Ask Dr. Amy features listener questions and a special topic on each episode.
Ask Dr. Amy features listener questions and a special topic on each episode.

The second Ask Dr. Amy Show will be on the air at the Romance Broadcasting Network in the very near future. I taped two of the show segments in Las Vegas a couple of weeks ago, thanks to the exceptional sound engineering and directing expertise of Bill Mills – the show’s engineer and voice talent extraordinaire (see the link for his hilarious Facebook “Timeline” parody). And then Jean Marie Stine (RBN owner and producer, and publisher at Renaissance eBooks) and I recorded the final segment just a few days ago in Berkeley, as Bill looked on via Skype.

Can I say how much I adore working with these two people? I enjoy every encounter! My life is immeasurably enriched as a result!

The Ask Dr. Amy Show airs now six times a day, AM and PM, at 8:30, 12:30, & 4:30. Check out some of the other great programs too! You’ll hear some great romantic and erotic stories, interviews with authors, and more!

There were two excellent questions to answer – but I won’t give the show away by telling you what they were. However, listeners can find the instructions here for the Emotional Limbic Release exercise that I demonstrated on the air. I learned this valuable exercise in 2006 from the folks who run The Couple’s Institute in Palo Alto. I was attending a conference in San Francisco and took their workshop. Boy, was I glad I did! I’ve shared this exercise with most of my clients ever since! So, I’ve adapted their instructions here, but want to give them full credit for this very helpful stress-busting tool!

A “Mind-Body” Exercise to Clear Emotional Pain from the Limbic System

This exercise can be used to clear some of the historical emotional pain stored in your limbic system, the part of your brain which is the seat of your emotions. This pain is often triggered in a fight or disagreement with your partner. When this happens, you may feel like your “buttons have been pushed” and you may react in ways which seem almost automatic to you. This also triggers pain for your partner, which then becomes stored in your partner’s limbic system. These feelings become deep neurological memories, and become part of the downward spiral that happens so often in human relationships. “Round and round you go” – on a seemingly endless merry-go-round of conflict. However, this simple exercise can help you overcome the historical pain of long ago incidents, and also become part of your repertoire of communication and self-care tools.

Use this technique before you have a heavy discussion with your partner (or anyone, for that matter!) and your real-life conversation will be much less emotionally difficult and more productive of mutual understanding. If you both use this technique prior to and after conflict, that’s even better. If you’ve been having sexual problems, you should do this exercise (and your partner should do it) before you embark on an intimate encounter.

1) Think of a situation where you felt misunderstood, criticized, hurt, discounted, rejected, injured, or embarrassed by someone. Feel the tension in your body.
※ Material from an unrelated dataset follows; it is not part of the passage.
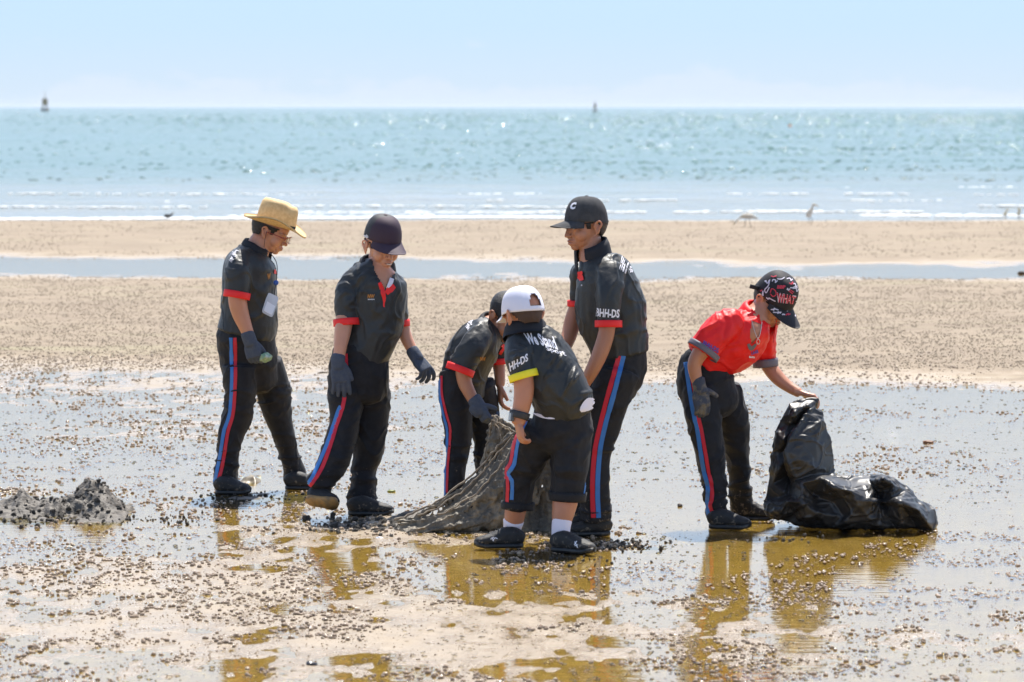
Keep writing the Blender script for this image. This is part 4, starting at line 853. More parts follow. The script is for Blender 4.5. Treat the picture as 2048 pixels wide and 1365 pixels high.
# ---------------------------------------------------------------- tallest boy, grey cap with a letter
p = Person('person', 'tallest boy in a washed black cap lettered C, leaning over the net with bare arms', 1190, 1072, 18.0); k = p.k
hc = p.pt(1171, 452); hb = basis(facing(-60, 5))
shirt = seg((1187, 507, 0, 22, 22), (1192, 522, 0, 40, 48), (1207, 553, 0, 59, 60), (1218, 600, 0, 70, 60), (1226, 648, 0, 70, 58), (1235, 686, 0, 62, 54), (1240, 712, 0, 58, 52))
s1 = seg((1222, 545, -.11, 30, 26), (1218, 580, -.15, 27, 27), (1217, 615, -.165, 25, 25), (1217, 646, -.17, 23, 23)); s2 = seg((1160, 545, .13, 19, 24), (1154, 575, .15, 16, 22), (1153, 606, .15, 14, 20))
a1 = seg((1218, 560, -.12, 18, 18), (1216, 620, -.165, 17, 18), (1213, 665, -.17, 16.5, 17), (1201, 705, -.18, 16, 16), (1184, 742, -.18, 14, 14), (1170, 768, -.16, 11, 11), (1160, 785, -.13, 10, 9)); a2 = seg((1170, 562, .10, 11, 12), (1155, 600, .14, 12, 14), (1146, 640, .13, 17, 16), (1137, 675, .09, 15.5, 15), (1124, 708, .02, 13, 13), (1120, 742, -.05, 11, 10))
pel = seg((1240, 696, 0, 54, 48), (1238, 740, 0, 54, 48), (1226, 775, .0, 46, 46))
l1 = seg((1234, 745, -.05, 47, 44), (1222, 794, -.06, 40, 42), (1212, 826, -.06, 38, 39), (1204, 860, -.06, 37, 37), (1194, 897, -.06, 32.5, 34), (1189, 944, -.06, 30.5, 32), (1190, 1000, -.055, 31.5, 31), (1190, 1040, -.05, 32.5, 31))
l2 = seg((1212, 765, .10, 40, 42), (1190, 820, .12, 34, 36), (1180, 880, .13, 30, 32), (1174, 950, .13, 27, 29), (1172, 1030, .13, 26, 28))
body = head_parts(hc, hb, 1.0, mouth=.003) + [p.tube(seg((1178, 478, .0, 24, 22), (1181, 494, .0, 24, 23), (1184, 510, .0, 28, 30), (1192, 530, 0, 34, 46)), n=18), dark(shirt, .75), dark(pel, .5), dark(l1, .6), dark(l2, .6), limb(p, a1), limb(p, a2)]
body += hand(p.pt(1160, 784, -.13), (-.6, -.1, -.8), (.2, .8, -.4), 1, .155, curl=(.7, .8, .6)) + hand(p.pt(1120, 741, -.05), (.05, -.1, -1), (.2, -.9, 0), 1, .155, curl=(.7, .8, .6))
finish_body(p, body, hc, hb, tone=(.39, .175, .10)); p.part('hair', hair_part(hc, hb, low=-.062, th=.005), hair_m)
T = lambda VF: (VF[0] @ hb.T + hc, VF[1]); eye_w = mat('eye_white', (.5, .45, .42), .3)
for sx_ in (1, -1): p.part('eye', T(ell((sx_ * .031, .0795, -.0045), (.0085, .0035, .0026))), eye_w)
b1 = seg((1217, 641, -.169, 23.5, 23.5), (1217, 655, -.171, 23.5, 23.5)); b2 = seg((1153, 601, .15, 15, 20.5), (1153, 613, .15, 15, 20.5))
cr = [(1200, 560, 1206, 640, 6, .007), (1180, 560, 1178, 660, 6, .004), (1238, 560, 1270, 620, 7, .005), (1245, 640, 1290, 610, 7, .004), (1240, 670, 1290, 655, 7, .005), (1210, 660, 1240, 690, 7, .004), (1160, 600, 1175, 680, 6, .004), (1195, 520, 1200, 555, 5, .005), (1232, 590, 1245, 660, 5, -.005)]
sh, st, tr, tt = dress(p, shirt, [s1, s2], [pel, l1, l2], 4, black_shirt, [(b1, red_band), (b2, red_band)], cr, tcr=[(1215, 770, 1270, 760, 8, .006), (1205, 850, 1240, 840, 6, .005), (1195, 900, 1225, 905, 6, .006)], hems=(.1, .38))
collar(p, p.pt(1184, 505), basis((-.72, -.62, -.25)), parent=sh, gap=.33, h=.052, flare=.020, drop=.04, r=(.066, .064))
for pth, w, m, nm in (([(1155, 545), (1162, 553), (1166, 562)], [7, 11, 8], red_band, 'red_placket'), ([(1154, 551), (1160, 548), (1167, 545)], [6, 9, 5], red_band, 'red_placket')):
    r = ribbon(st, pth, w, .006, nw=2)
    if r: p.part(nm, r, m, sh)
for (u, v) in ((1164, 571),):
    h_ = hit(st, u, v, .002)
    if h_ is not None: p.part('button', ell(h_, (.0035, .0035, .0035)), print_w, sh)
stripes(p, tr, tt, [(1238, 712), (1229, 745), (1215, 795), (1202, 845), (1191, 895), (1186, 945), (1185, 990), (1187, 1036)], [(1247, 712), (1239, 745), (1226, 795), (1212, 845), (1201, 895), (1196, 945), (1195, 990), (1197, 1036)], 9, 9)
write(p, sh, st, 'BHH-DS', [(1192, 633), (1238, 636), (1239, 619), (1193, 616)], print_w, 'sleeve_print', arc=-1, bold=.035)
write(p, sh, st, 'We S', [(1236, 538), (1251, 549), (1258, 527), (1244, 512)], print_w, 'back_print', bold=.035); write(p, sh, st, 'Sp', [(1255, 541), (1263, 549), (1267, 540), (1260, 532)], print_w, 'back_print', bold=.03)
cap, brim, cV, bV, TT, pt_ = make_cap(p, hc, hb, cap_grey, sc_=1.0, tall=.112, base=.018, tilt=-.10, brim=.072, droop=.022, curve=1.6, label='washed black cap with a white letter C', rx=.081, ry=.102)
ct = bvh(*cV); write(p, cap, ct, 'C', [(1139, 420), (1150, 419), (1154, 405), (1143, 406)], print_w, 'cap_letter', bold=.07)
shoe(p, G(1219, 1071.5), (-1, -.12), .19, sm=sole_b, sc_=1.15); shoe(p, G(1200, 1066), (-1, -.1), .19)

# ---------------------------------------------------------------- boy in the white cap
p = Person('person', 'boy seen from behind in a white cap, yellow sleeve cuff, rolled trousers and white socks', 1085, 1103, 17.4); k = p.k
hc = p.pt(1046, 631); hb = basis(facing(-146, 16))
shirt = seg((1049, 657, .05, 32, 30), (1060, 680, .03, 48, 42), (1082, 712, 0, 56, 52), (1102, 746, -.02, 58, 55), (1118, 780, -.03, 60, 56), (1129, 808, -.02, 60, 54), (1134, 826, -.01, 53, 50))
s1 = seg((1038, 688, -.03, 27, 28), (1038, 715, -.08, 29, 28), (1043, 738, -.10, 27, 27), (1047, 752, -.11, 25.5, 25)); s2 = seg((1090, 690, .12, 26, 28), (1096, 712, .18, 26, 27), (1098, 735, .22, 24, 24))
a1 = seg((1038, 700, -.04, 20, 20), (1044, 735, -.10, 20, 20), (1048, 775, -.11, 20.5, 20), (1045, 805, -.12, 18.5, 18), (1040, 828, -.125, 16.5, 14), (1036, 846, -.13, 13.5, 11)); a2 = seg((1092, 700, .12, 20, 20), (1100, 745, .22, 18, 18), (1096, 780, .28, 15, 15), (1090, 808, .32, 12, 11))
pel = seg((1127, 812, 0, 56, 50), (1124, 858, 0, 62, 54), (1116, 890, .0, 60, 48))
l1 = seg((1084, 862, .0, 47, 46), (1060, 905, .03, 38, 42), (1046, 937, .05, 36, 38), (1039, 960, .06, 31, 34), (1037, 990, .07, 30, 32), (1036, 1014, .08, 29.5, 31))
l2 = seg((1144, 855, .0, 44, 46), (1142, 905, -.02, 40, 42), (1139, 945, -.03, 37, 39), (1137, 972, -.03, 35.5, 37), (1135, 994, -.03, 33, 35))
c1 = seg((1036, 980, .07, 20, 22), (1032, 1015, .08, 22, 24), (1028, 1040, .09, 20, 22), (1025, 1060, .10, 16, 17), (1026, 1083, .10, 13, 15)); c2 = seg((1134, 965, -.03, 24, 24), (1131, 998, -.04, 26, 26), (1126, 1028, -.05, 22.5, 24), (1122, 1052, -.06, 18, 18), (1120, 1085, -.06, 14, 15))
body = head_parts(hc, hb) + [p.tube(seg((1047, 640, .0, 29, 27), (1047, 655, .02, 30, 28), (1053, 672, .03, 34, 32), (1064, 695, 0, 38, 36)), n=18), dark(shirt, .78), dark(pel, .5), dark(l1, .6), dark(l2, .6), limb(p, c1), limb(p, c2), limb(p, a1), limb(p, a2)]
body += hand(p.pt(1036, 845, -.13), (.18, -.1, -1), (.85, .3, .1), -1, .125, curl=(.35, .75, .6), fat=1.25, thumb=(.75, .3, .5)) + hand(p.pt(1090, 806, .32), (-.1, .2, -1), (0, 1, 0), 1, .14, curl=(.6, .8, .6))
finish_body(p, body, hc, hb, tone=(.46, .205, .12), eyes=False)
hv = hair_part(hc, hb, low=-.048, th=.003); p.part('hair', hv, mat('cropped_hair', (.05, .025, .018), .6, bump=.002, bscale=300))
b1 = seg((1045, 745, -.108, 26.5, 26), (1049, 759, -.112, 26.5, 26)); b2 = seg((1098, 728, .21, 24.5, 24.5), (1098, 740, .225, 24.5, 24.5))
cr = [(1030, 690, 1055, 700, 3.5, 0.0102), (1018, 705, 1050, 700, 3.5, 0.0102), (1022, 716, 1052, 712, 3.5, 0.0085), (1026, 728, 1040, 700, 3.5, 0.0085), (1033, 740, 1050, 715, 4, 0.0085), (1048, 678, 1070, 715, 3.5, 0.0119), (1094, 690, 1084, 716, 3, 0.0102), (1104, 695, 1095, 715, 3, 0.0102), (1118, 698, 1096, 735, 4.5, 0.0153), (1128, 704, 1110, 738, 4.5, 0.0153), (1108, 712, 1100, 740, 4, -0.0102), (1154, 728, 1132, 775, 3.5, 0.0153), (1162, 742, 1142, 770, 3.5, 0.0102), (1148, 745, 1120, 800, 4, 0.0136), (1100, 742, 1090, 760, 3, 0.0085), (1140, 815, 1175, 790, 5, 0.0085), (1090, 660, 1075, 684, 5, 0.0085), (1158, 790, 1184, 782, 4, 0.0102)]
sh, st, tr, tt = dress(p, shirt, [s1, s2], [pel, l1, l2], 5, black_shirt, [(b1, yellow_band), (b2, yellow_band)], cr, tcr=[(1010, 935, 1075, 948, 5, .010), (1012, 948, 1070, 962, 5, -.006), (1105, 940, 1178, 945, 6, .008), (1105, 956, 1175, 965, 5, -.006), (1070, 870, 1100, 915, 9, .005), (1120, 900, 1170, 880, 8, .004)], amp=.004, hems=())
for (rows, nm) in ((seg((1036, 1004, .08, 30.5, 32), (1035, 1019, .08, 30.5, 32)), 0), (seg((1136, 984, -.03, 34.5, 36), (1135, 1002, -.03, 33, 35)), 0)):
    o = cuffband(p, rows, black_trs, tr); o.name = 'rolled_hem'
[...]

2) Give your distress a number from 1 – 10, with 10 being the highest distress.

3) Take a deep, relaxing breath. Stretch your arms and legs.

4) Begin to tap both your knees with your thumb or index finger while doing the following steps. Keep tapping throughout the exercise.

5) Imagine beginning to speak with that person who upset you, in that distressing situation. In this silent, imagined dialogue, you can tell, ask, demand, or request anything you want from the offender without fear of negative consequences. You are totally safe and free to express yourself. In this exercise, nothing bad or negative can result from your unfettered, forthright expression.

6) Now imagine the other person responding in an open, vulnerable and receptive way- even if he or she would never act this way in real life. Imagine this person responding to you in a sensitive and exposed manner. He or she “gets it.”

7) Reply back any way you wish. You can still be angry, hurt, frustrated. Say what you need to say (and remember to keep tapping.) Now, imagine the person responding again, still open and receptive to your feelings and concerns. Continue this dialogue until you feel satisfied.

8) Take another relaxing breath. Stretch your arms and legs.

9) Contrast how you feel now with how you felt at the beginning of the exercise. How do you rank your distress level now?

This process not only provides immediate relief, it also reduces the frequency or intensity of getting triggered in the future. It is a good way to strengthen yourself, as well as your relationships. You will find yourself having more confidence and calmness in future difficult situations.